Input for this task:
━━━━
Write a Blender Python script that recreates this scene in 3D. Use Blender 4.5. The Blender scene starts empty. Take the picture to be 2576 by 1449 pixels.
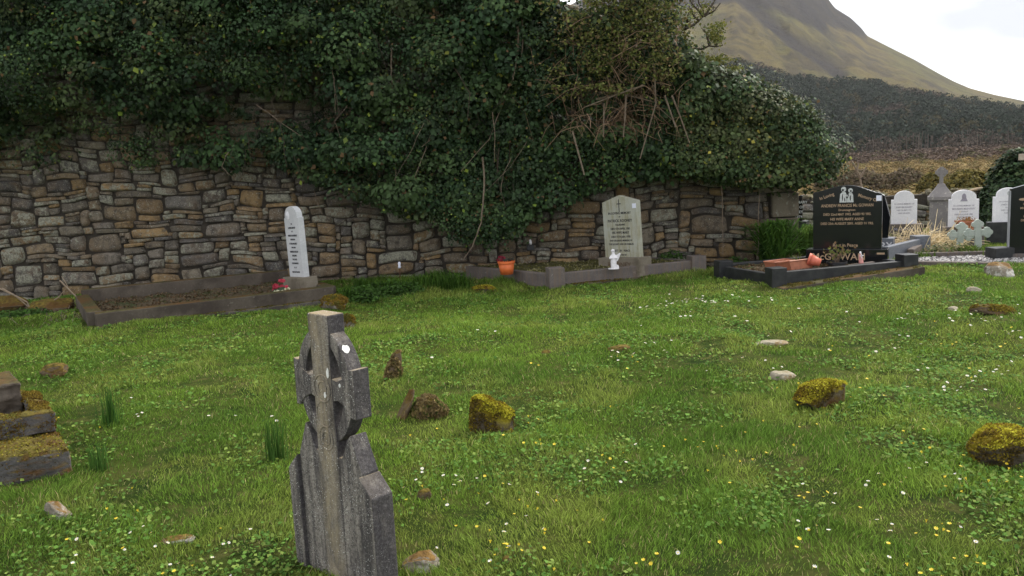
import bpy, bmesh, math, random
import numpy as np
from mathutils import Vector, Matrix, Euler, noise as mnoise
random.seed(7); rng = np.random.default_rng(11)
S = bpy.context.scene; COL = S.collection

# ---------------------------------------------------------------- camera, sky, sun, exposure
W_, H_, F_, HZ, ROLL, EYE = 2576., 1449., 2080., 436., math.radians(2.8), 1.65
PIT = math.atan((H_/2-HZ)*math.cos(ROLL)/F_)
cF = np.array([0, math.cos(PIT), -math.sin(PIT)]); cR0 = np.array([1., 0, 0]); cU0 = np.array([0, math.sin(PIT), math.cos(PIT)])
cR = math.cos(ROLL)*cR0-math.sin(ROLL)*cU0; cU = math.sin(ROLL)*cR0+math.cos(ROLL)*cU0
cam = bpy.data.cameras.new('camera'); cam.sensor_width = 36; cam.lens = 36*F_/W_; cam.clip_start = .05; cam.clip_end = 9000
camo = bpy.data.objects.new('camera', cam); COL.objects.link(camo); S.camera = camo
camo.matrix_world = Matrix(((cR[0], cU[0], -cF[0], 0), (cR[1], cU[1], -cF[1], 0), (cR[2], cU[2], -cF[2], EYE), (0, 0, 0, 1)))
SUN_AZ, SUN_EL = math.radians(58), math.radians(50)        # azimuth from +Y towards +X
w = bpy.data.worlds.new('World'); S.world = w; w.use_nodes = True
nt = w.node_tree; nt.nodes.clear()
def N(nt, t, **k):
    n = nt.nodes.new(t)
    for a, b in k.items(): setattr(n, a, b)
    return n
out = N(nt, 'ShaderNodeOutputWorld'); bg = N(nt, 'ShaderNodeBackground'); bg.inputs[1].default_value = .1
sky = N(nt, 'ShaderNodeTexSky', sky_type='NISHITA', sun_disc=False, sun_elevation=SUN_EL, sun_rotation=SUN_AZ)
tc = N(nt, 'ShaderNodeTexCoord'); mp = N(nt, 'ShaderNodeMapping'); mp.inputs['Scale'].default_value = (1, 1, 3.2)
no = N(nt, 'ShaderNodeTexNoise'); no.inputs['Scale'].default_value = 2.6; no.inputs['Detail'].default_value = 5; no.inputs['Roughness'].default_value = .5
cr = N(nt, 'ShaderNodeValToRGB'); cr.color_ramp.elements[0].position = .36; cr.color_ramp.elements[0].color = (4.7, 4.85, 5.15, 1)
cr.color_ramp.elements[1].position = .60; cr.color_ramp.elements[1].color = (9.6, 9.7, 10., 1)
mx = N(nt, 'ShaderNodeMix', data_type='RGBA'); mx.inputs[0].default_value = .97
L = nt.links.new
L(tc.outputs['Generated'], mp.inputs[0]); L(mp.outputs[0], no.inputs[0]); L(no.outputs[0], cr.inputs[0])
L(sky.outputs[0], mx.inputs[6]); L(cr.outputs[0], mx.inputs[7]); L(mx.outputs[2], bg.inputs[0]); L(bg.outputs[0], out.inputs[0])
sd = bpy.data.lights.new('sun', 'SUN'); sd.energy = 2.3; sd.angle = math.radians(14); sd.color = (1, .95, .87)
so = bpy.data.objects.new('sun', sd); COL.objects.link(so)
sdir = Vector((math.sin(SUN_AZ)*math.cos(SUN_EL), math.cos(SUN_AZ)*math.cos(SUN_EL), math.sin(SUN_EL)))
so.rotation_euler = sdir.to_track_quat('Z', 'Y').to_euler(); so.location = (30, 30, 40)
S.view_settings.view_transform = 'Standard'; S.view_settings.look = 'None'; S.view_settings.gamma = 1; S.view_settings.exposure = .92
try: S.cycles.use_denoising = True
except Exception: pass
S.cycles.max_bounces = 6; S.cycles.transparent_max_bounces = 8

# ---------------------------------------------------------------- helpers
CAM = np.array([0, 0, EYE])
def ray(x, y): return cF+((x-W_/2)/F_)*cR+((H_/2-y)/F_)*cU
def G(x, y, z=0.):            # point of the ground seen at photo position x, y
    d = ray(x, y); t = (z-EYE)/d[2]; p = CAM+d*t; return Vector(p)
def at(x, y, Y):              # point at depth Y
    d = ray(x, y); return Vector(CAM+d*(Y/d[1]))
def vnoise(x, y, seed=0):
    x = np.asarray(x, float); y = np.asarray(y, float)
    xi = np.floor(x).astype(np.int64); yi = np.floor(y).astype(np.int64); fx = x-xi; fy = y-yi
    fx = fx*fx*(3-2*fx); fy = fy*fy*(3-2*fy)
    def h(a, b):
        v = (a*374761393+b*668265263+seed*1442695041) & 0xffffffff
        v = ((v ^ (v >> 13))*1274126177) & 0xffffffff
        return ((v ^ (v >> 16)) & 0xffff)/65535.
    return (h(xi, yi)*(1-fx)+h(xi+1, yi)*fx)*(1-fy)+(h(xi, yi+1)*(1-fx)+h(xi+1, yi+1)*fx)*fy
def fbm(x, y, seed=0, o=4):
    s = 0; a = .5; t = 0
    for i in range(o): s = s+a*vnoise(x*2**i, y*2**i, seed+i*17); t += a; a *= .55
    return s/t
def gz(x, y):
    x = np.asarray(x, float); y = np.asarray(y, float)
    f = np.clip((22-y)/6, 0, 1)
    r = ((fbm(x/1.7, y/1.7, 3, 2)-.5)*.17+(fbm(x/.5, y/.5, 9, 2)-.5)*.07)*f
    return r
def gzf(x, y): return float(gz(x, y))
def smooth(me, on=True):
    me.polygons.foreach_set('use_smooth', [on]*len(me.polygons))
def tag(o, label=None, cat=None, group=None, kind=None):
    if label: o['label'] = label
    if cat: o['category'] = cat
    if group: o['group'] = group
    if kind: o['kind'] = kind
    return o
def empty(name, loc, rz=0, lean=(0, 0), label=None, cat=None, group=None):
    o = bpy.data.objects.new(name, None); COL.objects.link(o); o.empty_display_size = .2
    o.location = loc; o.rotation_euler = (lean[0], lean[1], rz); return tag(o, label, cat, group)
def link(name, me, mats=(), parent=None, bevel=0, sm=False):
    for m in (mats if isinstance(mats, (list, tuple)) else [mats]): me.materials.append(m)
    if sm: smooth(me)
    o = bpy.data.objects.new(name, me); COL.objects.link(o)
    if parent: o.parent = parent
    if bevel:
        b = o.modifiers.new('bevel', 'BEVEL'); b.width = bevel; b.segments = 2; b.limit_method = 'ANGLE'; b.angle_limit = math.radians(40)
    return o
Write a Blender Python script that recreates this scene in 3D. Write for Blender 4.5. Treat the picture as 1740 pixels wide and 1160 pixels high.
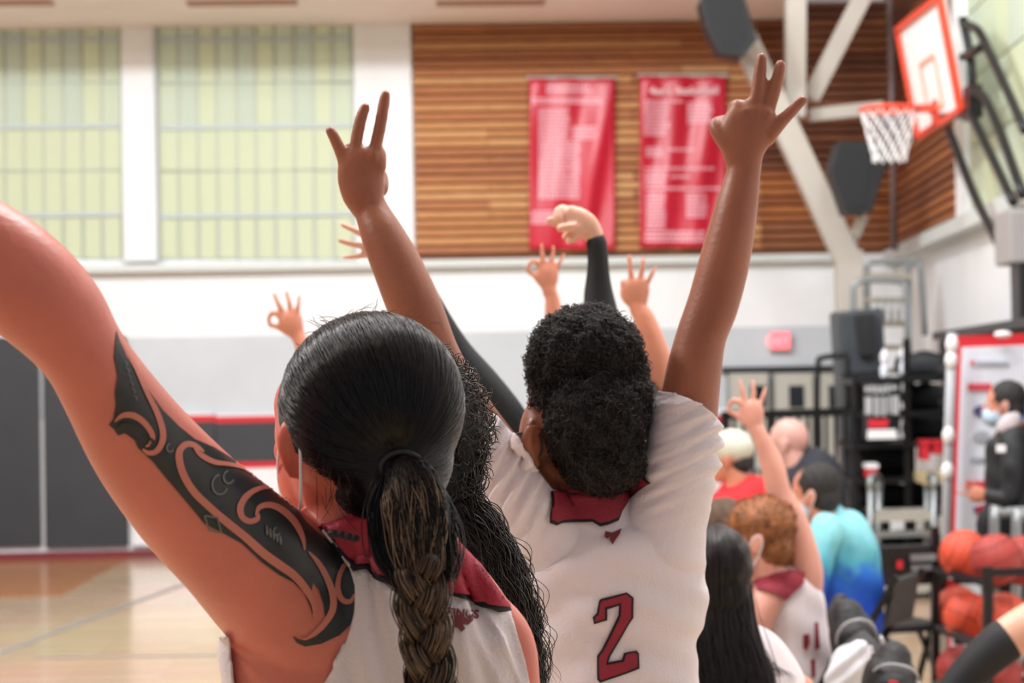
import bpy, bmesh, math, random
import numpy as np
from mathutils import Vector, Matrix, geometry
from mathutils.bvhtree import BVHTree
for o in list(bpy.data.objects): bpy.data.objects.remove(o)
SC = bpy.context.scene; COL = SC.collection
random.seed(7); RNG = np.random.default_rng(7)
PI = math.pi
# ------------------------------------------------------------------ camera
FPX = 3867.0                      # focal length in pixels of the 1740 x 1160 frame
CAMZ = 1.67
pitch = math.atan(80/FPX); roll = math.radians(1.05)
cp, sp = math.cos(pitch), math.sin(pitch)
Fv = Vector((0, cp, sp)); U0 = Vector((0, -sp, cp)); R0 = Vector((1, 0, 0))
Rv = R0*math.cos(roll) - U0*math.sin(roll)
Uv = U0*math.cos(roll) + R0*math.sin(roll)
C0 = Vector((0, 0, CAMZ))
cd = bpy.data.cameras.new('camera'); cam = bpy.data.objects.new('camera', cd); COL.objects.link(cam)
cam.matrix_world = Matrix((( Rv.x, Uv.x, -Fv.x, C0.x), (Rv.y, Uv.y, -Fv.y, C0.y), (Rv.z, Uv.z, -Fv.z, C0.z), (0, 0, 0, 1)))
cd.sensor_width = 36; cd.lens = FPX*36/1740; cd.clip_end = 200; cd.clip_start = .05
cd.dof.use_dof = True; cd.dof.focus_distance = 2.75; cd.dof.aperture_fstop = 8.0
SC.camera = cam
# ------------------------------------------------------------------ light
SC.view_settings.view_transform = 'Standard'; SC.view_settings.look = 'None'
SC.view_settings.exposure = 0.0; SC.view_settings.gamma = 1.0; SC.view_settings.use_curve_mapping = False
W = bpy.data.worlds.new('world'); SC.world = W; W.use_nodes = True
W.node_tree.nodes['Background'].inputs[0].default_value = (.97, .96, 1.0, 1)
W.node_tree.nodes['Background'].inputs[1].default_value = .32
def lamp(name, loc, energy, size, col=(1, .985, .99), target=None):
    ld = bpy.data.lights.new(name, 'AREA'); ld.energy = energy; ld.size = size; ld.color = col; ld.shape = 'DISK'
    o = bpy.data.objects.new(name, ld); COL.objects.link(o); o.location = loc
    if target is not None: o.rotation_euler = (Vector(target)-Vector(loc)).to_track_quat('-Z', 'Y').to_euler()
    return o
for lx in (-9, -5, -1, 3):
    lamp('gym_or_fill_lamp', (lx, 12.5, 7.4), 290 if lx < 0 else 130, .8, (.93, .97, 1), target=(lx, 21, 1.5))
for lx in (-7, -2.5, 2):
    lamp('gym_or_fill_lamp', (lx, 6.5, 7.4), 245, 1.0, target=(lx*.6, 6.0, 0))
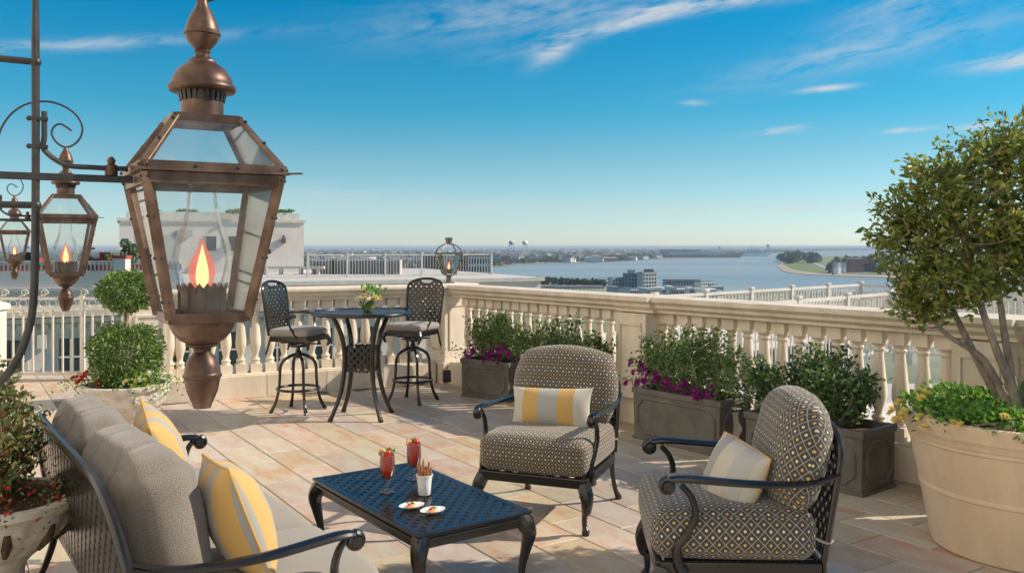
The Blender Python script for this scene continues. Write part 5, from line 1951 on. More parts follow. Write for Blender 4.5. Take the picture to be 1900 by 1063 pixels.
━━━━
Every line from the start of the listing above through the line with "S = bpy.context.scene; COL = S.collection" should be repeated exactly; skip the pictures and add nothing else.

Finished exercise:
Write a Blender Python script that recreates this scene in 3D. Use Blender 4.5. The Blender scene starts empty. Take the picture to be 2576 by 1449 pixels.
import bpy, bmesh, math, random
import numpy as np
from mathutils import Vector, Matrix, Euler, noise as mnoise
random.seed(7); rng = np.random.default_rng(11)
S = bpy.context.scene; COL = S.collection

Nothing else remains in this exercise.